Kradli tory kolejowe
Policjanci z Puław zatrzymali na gorącym uczynku złodzieja torów kolejowych. Okazał się nim 17-letni mieszkaniec Puław. Mężczyzna w miejscowości Wólka Gołębska pociął na kawałki 24 metry szyn i zakopał w rowie. Wczoraj policjanci zatrzymali go gdy próbował załadować łup do samochodu. Teraz sprawca odpowie za kradzież. Grozi mu kara do 5 lat więzienia.
Puławscy policjanci o kradzieży torów zostali poinformowani przez funkcjonariuszy Służby Ochrony Kolei. Do kradzieży szyn na wyłączonym z eksploatacji odcinku kolejowym w miejscowości Wólka Gołębska, doszło w minioną środę. Sprawcy pocięli 24 metry torów na 2-metrowe kawałki i zakopali w pobliskim rowie.
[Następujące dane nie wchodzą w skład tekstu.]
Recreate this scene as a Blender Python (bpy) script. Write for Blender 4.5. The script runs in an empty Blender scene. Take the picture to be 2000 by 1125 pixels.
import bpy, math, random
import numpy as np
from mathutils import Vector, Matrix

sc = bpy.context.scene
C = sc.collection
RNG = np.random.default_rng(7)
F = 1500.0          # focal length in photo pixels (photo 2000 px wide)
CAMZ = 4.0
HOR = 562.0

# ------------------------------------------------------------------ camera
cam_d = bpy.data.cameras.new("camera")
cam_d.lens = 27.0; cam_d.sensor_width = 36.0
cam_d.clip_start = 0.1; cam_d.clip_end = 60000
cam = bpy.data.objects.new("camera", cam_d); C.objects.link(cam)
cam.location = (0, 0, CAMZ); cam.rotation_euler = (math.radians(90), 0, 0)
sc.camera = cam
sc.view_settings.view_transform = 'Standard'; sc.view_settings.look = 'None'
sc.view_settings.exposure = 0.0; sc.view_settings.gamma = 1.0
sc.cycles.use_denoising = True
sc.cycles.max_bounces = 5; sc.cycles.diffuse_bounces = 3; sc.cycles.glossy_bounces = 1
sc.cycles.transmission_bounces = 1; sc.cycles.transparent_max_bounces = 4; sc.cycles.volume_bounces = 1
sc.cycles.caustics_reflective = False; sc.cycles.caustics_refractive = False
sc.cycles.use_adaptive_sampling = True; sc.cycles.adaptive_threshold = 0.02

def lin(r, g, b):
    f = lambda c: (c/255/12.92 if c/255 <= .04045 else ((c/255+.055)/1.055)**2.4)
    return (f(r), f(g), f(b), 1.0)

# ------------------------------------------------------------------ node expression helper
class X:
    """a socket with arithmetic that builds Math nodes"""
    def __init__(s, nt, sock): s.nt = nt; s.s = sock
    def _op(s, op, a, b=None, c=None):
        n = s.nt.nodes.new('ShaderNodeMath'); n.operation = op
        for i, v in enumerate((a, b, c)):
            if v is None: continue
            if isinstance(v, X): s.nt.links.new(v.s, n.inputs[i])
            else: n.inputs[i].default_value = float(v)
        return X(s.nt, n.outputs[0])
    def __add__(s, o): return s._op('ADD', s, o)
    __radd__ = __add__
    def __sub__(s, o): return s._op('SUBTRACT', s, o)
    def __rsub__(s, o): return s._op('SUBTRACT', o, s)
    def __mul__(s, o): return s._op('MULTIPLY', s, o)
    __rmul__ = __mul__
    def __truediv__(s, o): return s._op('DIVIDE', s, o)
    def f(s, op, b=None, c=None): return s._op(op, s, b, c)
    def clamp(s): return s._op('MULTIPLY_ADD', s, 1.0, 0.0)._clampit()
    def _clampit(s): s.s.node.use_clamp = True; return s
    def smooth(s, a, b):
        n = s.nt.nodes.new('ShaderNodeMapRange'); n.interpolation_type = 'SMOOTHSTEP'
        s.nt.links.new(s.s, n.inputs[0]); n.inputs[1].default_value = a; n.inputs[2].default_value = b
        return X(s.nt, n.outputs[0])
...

Wszystko wskazywało na to, że były one przyszykowane do wywiezienia.
Policjanci wspólnie z funkcjonariuszami Służby Ochrony Kolei obserwowali miejsce ukrycia szyn do czasu przyjazdu sprawców. Działania zakończyły sie pomyślnie. W piątek rano dwóch młodych mężczyzn podjechało czerwonym Polonezem w miejsce gdzie był zakopany łup. Kiedy włożyli 4 elementy do samochodu, na miejscu pojawili się funkcjonariusze. Zaskoczeni sprawcy kradzieży zaczęli uciekać.
Policjanci zatrzymali 17-letniego mężczyznę. Okazał się nim mieszkaniec Puław. Sprawca przyznał się, że wspólnie z kolegą chcieli ukraść szyny by sprzedać je w jednym z punktów skupu złomu. PKP w Lublinie oszacowało wstępnie straty na kwotę 5 tysięcy złotych.
Za to przestępstwo grozi kara do 5 lat pozbawienia wolności.